(PROMPT):
In the data below, find each line containing the string "wide" and return it.

(SUPPLIED DATA):

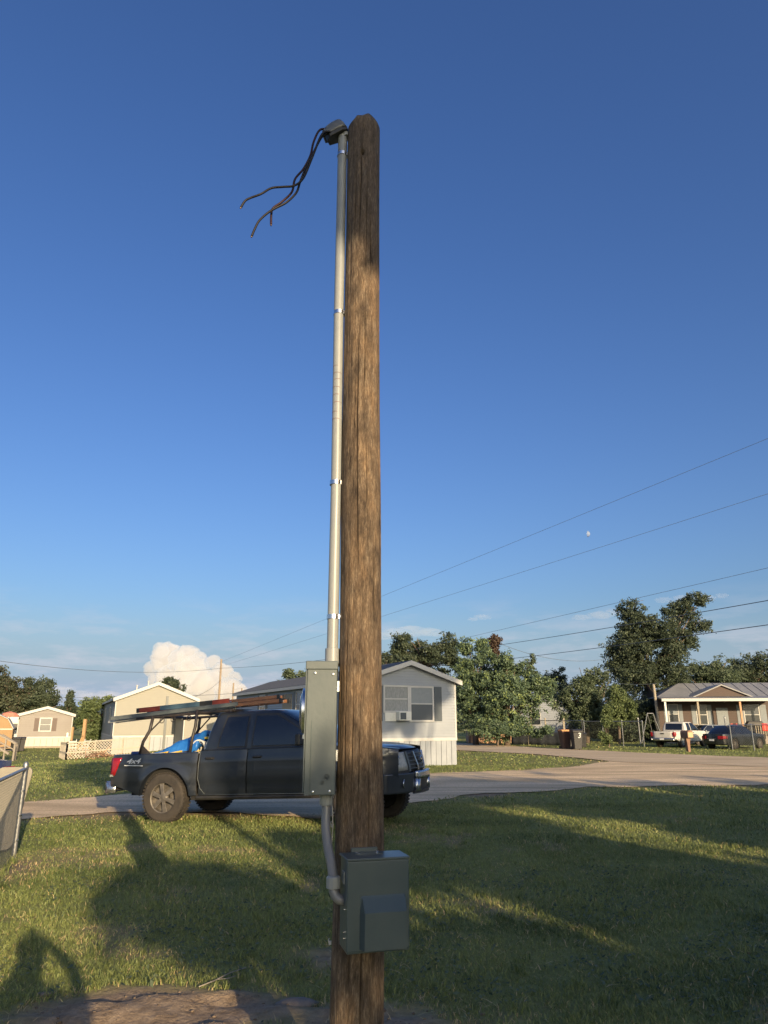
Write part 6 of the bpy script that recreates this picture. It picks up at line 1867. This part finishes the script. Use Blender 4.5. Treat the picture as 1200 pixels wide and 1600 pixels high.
ptree('dark_tree', 'dark narrow tree behind the thicket', 78, 870, [(872, 1060, 10, 16), (862, 1078, 16, 20), (880, 1085, 18, 24), (850, 1066, 10, 14), (870, 1110, 26, 24)], MAT['leaf_dark'], 9000, .2, 126, trunk=.22, clump=.45, gap=.2, group=G3)
ptree('leafy_tree', 'olive green spreading tree behind the roadside bins', 60, 915, [(905, 1095, 28, 26), (935, 1085, 26, 28), (890, 1110, 22, 24), (925, 1115, 30, 22), (950, 1105, 22, 28), (912, 1066, 18, 16), (940, 1062, 16, 14)], MAT['leaf_mid'], 20000, .15, 127, trunk=.2, clump=.36, gap=.32, group=G3, bare_=3)
ptree('leafy_tree', 'bright green young tree left of the steel gate post', 57, 965, [(965, 1098, 18, 26), (980, 1110, 16, 22), (955, 1120, 14, 18)], MAT['leaf_light'], 7000, .14, 128, trunk=.12, clump=.3, gap=.2, group=G3)
ptree('sapling', 'staked sapling on the grass right of the bins', 50, 948, [(946, 1122, 7, 13), (950, 1108, 6, 10), (948, 1156, 8, 8), (944, 1150, 6, 6)], MAT['leaf_light'], 1500, .12, 129, trunk=.05, clump=.2, gap=.0, group=G3)
ptree('dark_hedge', 'dark hedge filling the gap left of the brown house', 64, 990, [(930, 1135, 34, 16), (985, 1128, 40, 26), (1015, 1118, 22, 30), (960, 1142, 40, 12), (1000, 1105, 26, 20)], MAT['leaf_dark'], 17000, .17, 130, trunk=.1, clump=.4, gap=.0, group=G3, cat='hedge', tint0=.3)
ptree('large_oak', 'largest oak, wind swept to the right, beside the brown house', 68, 1010, [(985, 955, 20, 18), (992, 985, 28, 26), (1030, 985, 40, 28), (1062, 960, 26, 18), (1085, 942, 20, 12), (1090, 975, 18, 12), (975, 1015, 28, 28), (1020, 1030, 48, 34), (1060, 1005, 28, 26), (985, 1060, 40, 34), (1040, 1065, 40, 26), (1075, 1000, 10, 14), (962, 1030, 16, 20)], MAT['leaf_dark'], 46000, .17, 131, trunk=.42, clump=.42, gap=.46, group='trees round the brown house', bare_=16, tint0=.45, sub_=26)
ptree('oak_tree', 'rounded oak over the brown house ridge', 84, 1108, [(1100, 1045, 26, 18), (1128, 1045, 22, 16), (1085, 1060, 30, 20), (1120, 1065, 36, 20), (1060, 1075, 24, 20)], MAT['leaf_mid'], 16000, .2, 132, trunk=.3, clump=.5, gap=.22, group='trees round the brown house')
ptree('oak_tree', 'dense oak at the right picture edge over the roof', 92, 1180, [(1160, 1045, 26, 16), (1190, 1040, 26, 24), (1150, 1060, 30, 16), (1215, 1050, 36, 34), (1185, 1062, 34, 16)], MAT['leaf_dark'], 17000, .22, 133, trunk=.35, clump=.55, gap=.2, group='trees round the brown house')
# far belt of woodland closing the horizon
V, T = [], []
rr = np.random.default_rng(9)
for k in range(150):
    a = R(rr.uniform(-72, 72)); D = rr.uniform(125, 170)
    c = Vector((math.sin(a) * D, math.cos(a) * D, 0))
    hgt = rr.uniform(2.0, 3.6)
    v, t = leaves([(c + Vector((0, 0, hgt * .6)), rr.uniform(3, 6), 3, hgt * .75)], 270, .55, 500 + k, 1.0, 13, 0)
    V.append(v); T.append(t)
V = np.concatenate(V); T = np.concatenate(T)
o = np_mesh('far_woodland', V, np.arange(len(V)).reshape(-1, 4), MAT['leaf_dark'], T)
tag(o, 'far belt of dark woodland along the horizon', 'woodland', kind='stuff')

# the trees behind the photographer whose shade lies over the lawn, the pickup and the white home
def AB(a, z, b=-10): 
    q = P_A * a + S_B * b
    return Vector((q.x, q.y, z))
def lobe(a, z, ra, rz, b=-10, rb=.7): return (AB(a, z, b), ra * .92 + .1, rb, rz)
G4 = 'trees behind the photographer'
def shade_tree(name, label, a, lobes, n, seed, tr=.16, cat='tree'):
    b = AB(a, 0); tree(name, label, b, [lobe(*l) for l in lobes], MAT['leaf_dark'], int(n * 1.7), .19, seed, trunk=tr, clump=.26, gap=0, group=G4, cat=cat)
SHADE = True
if SHADE:
    shade_tree('garden_shrub', 'tall shrub behind the photographer nearest his back', 2.3, [(1.4, 4.15, .50, .26), (2.2, 2.3, .75, 2.2), (3.8, 2.0, 1.0, 1.64), (3.1, 2.75, .5, .75), (3.75, 4.55, .75, .30), (4.75, 1.75, .5, 1.75), (4.85, 4.3, .35, .9)], 11000, 201, .08, 'shrub')
    shade_tree('shade_tree', 'slender tree behind the photographer with a high crown', 2.6, [(1.6, 8.95, 1.3, 1.25), (3.3, 9.2, 1.4, 1.5), (3.7, 6.45, .8, .65), (5.2, 5.9, .8, .9)], 10000, 202, .14)
    shade_tree('shade_tree', 'broad low tree behind the photographer to the right', 7.2, [(5.6, 2.4, .9, 2.4), (7.0, 2.3, .8, 2.4), (6.1, 4.8, 1.3, 1.0), (7.2, 5.3, .5, .7), (8.3, 1.95, 1.0, 1.9), (6.7, 6.3, .9, .6), (8.7, 6.25, 1.3, .75)], 14000, 203, .16)
    shade_tree('shade_tree', 'tall tree behind the photographer shading the white home', 11.6, [(12.0, 11.3, 2.0, 1.55), (14.2, 12.3, .9, .65), (13.7, 11.5, .8, .55), (10.2, 2.9, 1.2, 2.9), (11.2, 4.4, 1.3, 1.5), (12.5, 5.0, 1.5, 1.7), (12.6, 2.0, 1.4, 2.0), (11.0, 6.3, 1.2, .7)], 20000, 204, .25)
    shade_tree('shade_tree', 'wide tree farthest right behind the photographer', 17, [(15.2, 3.1, 1.6, 3.0), (18.2, 3.0, 1.7, 2.8), (21.2, 3.0, 1.7, 2.8)], 16000, 205, .2)

# ================================================================== PHOTOGRAPHER
def person():
    J = {}
    pts = [(0, -.42, .95, .15, .12),    # 0 pelvis (root)
           (0, -.42, 1.12, .145, .11), (0, -.41, 1.30, .165, .12), (0, -.42, 1.43, .13, .09), (0, -.41, 1.50, .058, .058), (0, -.395, 1.57, .07, .078), (0, -.385, 1.66, .082, .098), (0, -.39, 1.74, .06, .075),
           (.17, -.42, 1.41, .075, .075), (.30, -.33, 1.24, .065, .065), (.17, -.14, 1.50, .05, .048), (.10, -.06, 1.66, .028, .034),
           (-.17, -.42, 1.41, .075, .075), (-.32, -.33, 1.26, .065, .065), (-.19, -.14, 1.52, .05, .048), (-.10, -.06, 1.66, .028, .034),
           (.10, -.42, .86, .095, .095), (.13, -.41, .48, .066, .07), (.14, -.43, .10, .046, .05), (.15, -.32, .04, .042, .035),
           (-.10, -.42, .86, .095, .095), (-.13, -.40, .48, .066, .07), (-.14, -.43, .10, .046, .05), (-.15, -.32, .04, .042, .035),
           (0, -.285, 1.645, .014, .016)]
    pts = [(p[0] + (.2 if p[1] < -.1 else 0), *p[1:]) for p in pts]
    ed = [(0, 1), (1, 2), (2, 3), (3, 4), (4, 5), (5, 6), (6, 7), (3, 8), (8, 9), (9, 10), (10, 11), (3, 12), (12, 13), (13, 14), (14, 15), (0, 16), (16, 17), (17, 18), (18, 19), (0, 20), (20, 21), (21, 22), (22, 23), (6, 24)]
    # fingers round the phone
    for s, w in ((1, 11), (-1, 15)):
        for k in range(4):
            i = len(pts)
            pts += [(s * .088, -.045, 1.69 - .022 * k, .0095, .0095), (s * .075, -.028, 1.692 - .022 * k, .009, .009), (s * .055, -.024, 1.692 - .021 * k, .008, .008)]
            ed += [(w, i), (i, i + 1), (i + 1, i + 2)]
        i = len(pts)
        pts += [(s * .085, -.075, 1.63, .011, .011), (s * .06, -.07, 1.655, .010, .010)]
        ed += [(w, i), (i, i + 1)]
    me = bpy.data.meshes.new('person'); me.from_pydata([p[:3] for p in pts], ed, [])
    o = bpy.data.objects.new('body', me); COL.objects.link(o)
    o.modifiers.new('skin', 'SKIN')
    bm = bmesh.new(); bm.from_mesh(me); bm.verts.ensure_lookup_table()
    ly = bm.verts.layers.skin.verify()
    for v, p in zip(bm.verts, pts):
        v[ly].radius = p[3:5]; v[ly].use_root = (v.index == 0)
    bm.to_mesh(me); bm.free()
    sb = o.modifiers.new('sub', 'SUBSURF'); sb.levels = sb.render_levels = 2
    m, N, L, P = nodes('photographer_clothes')
    tc = N.new('ShaderNodeTexCoord'); sp = N.new('ShaderNodeSeparateXYZ'); L.new(tc.outputs['Object'], sp.inputs[0])
    rp = N.new('ShaderNodeValToRGB'); rp.color_ramp.interpolation = 'CONSTANT'
    e = rp.color_ramp.elements
    e[0].position = 0; e[0].color = (.03, .03, .03, 1); e[1].position = .04; e[1].color = (.05, .06, .09, 1)
    for q, c in ((.53, (.22, .22, .21, 1)), (.79, (.48, .29, .21, 1))):
        n_ = e.new(q); n_.color = c
    dv = N.new('ShaderNodeMath'); dv.operation = 'DIVIDE'; dv.inputs[1].default_value = 1.9
    L.new(sp.outputs['Z'], dv.inputs[0]); L.new(dv.outputs[0], rp.inputs[0]); L.new(rp.outputs[0], P.inputs['Base Color']); P.inputs['Roughness'].default_value = .8
    me.materials.append(m)
    s = thing('person', 'person holding up a phone, seen only as a shadow on the lawn', 'person', (0, 0, 0))
    o.parent = s
    h = MB().grid(lambda u, v: (.2 + .088 * math.sin(u) * math.sin(v), -.395 + .105 * math.cos(u) * math.sin(v) - .012, 1.66 + .118 * math.cos(v)), np.linspace(0, 2 * math.pi, 20), np.linspace(.01, 1.45, 9))
    h.build('cap', M('dark_cap', (.03, .03, .04), rough=.8), s, smooth=True, solid=.006)
    MB().b2((.125, -.41, .86), (.275, -.31, .90)).build('belt', MAT['black_rub'], s, bevel=.01)
    t = thing('phone', 'phone held up by the photographer', 'phone', (0, -.045, 1.66))
    MB().b2((-.038, -.004, -.078), (.038, .004, .078)).build('case', MAT['black_plastic'], t, bevel=.003)
    MB().b2((-.035, -.0052, -.073), (.035, -.0042, .073)).build('screen', MAT['tint_glass'], t)
person()

# ================================================================== CLOUDS AND MOON
def vapour(dens):
    m = bpy.data.materials.new('cloud_vapour'); m.use_nodes = True
    N, L = m.node_tree.nodes, m.node_tree.links
    N.remove(N['Principled BSDF'])
    v = N.new('ShaderNodeVolumePrincipled'); v.inputs['Color'].default_value = (.86, .86, .875, 1); v.inputs['Density'].default_value = dens
    v.inputs['Anisotropy'].default_value = -.1
    L.new(v.outputs[0], N['Material Output'].inputs['Volume'])
    return m
def cloud(name, label, D, blobs, seed, amp=.22, dens=.02, sx=1.0, sz=1.0):
    s0 = at(blobs[0][0], blobs[0][1], D)
    bm = bmesh.new(); rr = random.Random(seed)
    for (x, y, r) in blobs:
        c = at(x, y, D); rad = r * D / FPX * 1.0
        t = bmesh.new(); bmesh.ops.create_icosphere(t, subdivisions=4, radius=1)
        off = Vector((rr.uniform(0, 50), rr.uniform(0, 50), rr.uniform(0, 50)))
        for v in t.verts:
            n = v.co.normalized(); wp_ = (c + n * rad) / (D / FPX)
            k = 1 + amp * (mnoise.noise(wp_ * .075 + off * 0) * .8) + amp * .8 * (abs(mnoise.noise(wp_ * .16)) - .2) + amp * .5 * (abs(mnoise.noise(wp_ * .38)) - .2) + amp * .25 * (abs(mnoise.noise(wp_ * .9)) - .2)
            v.co = Vector((n.x * rad * k * sx, n.y * rad * k * .8, n.z * rad * k * sz)) + (c - s0)
        me = bpy.data.meshes.new('t'); t.to_mesh(me); t.free(); bm.from_mesh(me); bpy.data.meshes.remove(me)
    me = bpy.data.meshes.new(name); bm.to_mesh(me); bm.free()
    me.materials.append(MAT['cloud'] if dens is None else vapour(dens)); me.polygons.foreach_set('use_smooth', [True] * len(me.polygons))
    o = bpy.data.objects.new(name, me); COL.objects.link(o); o.location = s0
    return tag(o, label, 'cloud')
cloud('cumulus_cloud', 'big billowing white cumulus cloud above the cream house', 4000,
      [(262, 1030, 26), (252, 1016, 12), (290, 1036, 26), (240, 1045, 14), (300, 1055, 28), (333, 1036, 13), (345, 1056, 20), (366, 1062, 12), (270, 1065, 28), (320, 1075, 30), (312, 1030, 12), (245, 1062, 14), (360, 1085, 25)], 4)
LOW = dict(amp=.5, sx=2.6, sz=.8)
cloud('low_cloud', 'low grey white cloud bank just right of the pole', 5200, [(618, 989, 9), (642, 986, 10), (668, 988, 9), (688, 991, 6), (600, 993, 8)], 5, dens=.005, **LOW)
cloud('low_cloud', 'tiny pale cloud puff above the vine covered pole', 5200, [(740, 967, 4), (752, 964, 5), (762, 966, 3)], 6, dens=.005, **LOW)
cloud('low_cloud', 'faint purple grey cloud streak left of the big oak top', 5200, [(912, 964, 6), (938, 960, 8), (965, 957, 8), (988, 951, 6)], 7, dens=.004, **LOW)
cloud('low_cloud', 'faint cloud streak behind the big oak top', 5200, [(1040, 938, 7), (1070, 935, 8), (1100, 933, 8), (1128, 931, 5)], 8, dens=.0032, **LOW)
cloud('low_cloud', 'pale cloud bank low over the left trees', 5600, [(20, 1062, 7), (50, 1063, 6), (85, 1082, 11), (110, 1086, 11), (140, 1088, 10), (170, 1088, 9), (70, 1092, 12)], 9, dens=.0032, **LOW)
mo = at(917, 834.5, 9000)
bm = bmesh.new(); bmesh.ops.create_uvsphere(bm, u_segments=40, v_segments=24, radius=5.2 * 9000 / FPX * .98)
# the moon shows only its sunlit part by day
lit = (SUN_DIR + Vector((.55, .35, -.35))).normalized()
bmesh.ops.delete(bm, geom=[f for f in bm.faces if f.normal.dot(lit) < .25], context='FACES')
me = bpy.data.meshes.new('moon'); bm.to_mesh(me); bm.free(); me.materials.append(MAT['moon'])
me.polygons.foreach_set('use_smooth', [True] * len(me.polygons))
o = bpy.data.objects.new('moon', me); COL.objects.link(o); o.location = mo
tag(o, 'pale gibbous daytime moon between the upper overhead lines', 'moon')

(EXPECTED ANSWER):
Write part 6 of the bpy script that recreates this picture. It picks up at line 1867. This part finishes the script. Use Blender 4.5. Treat the picture as 1200 pixels wide and 1600 pixels high.
    shade_tree('shade_tree', 'wide tree farthest right behind the photographer', 17, [(15.2, 3.1, 1.6, 3.0), (18.2, 3.0, 1.7, 2.8), (21.2, 3.0, 1.7, 2.8)], 16000, 205, .2)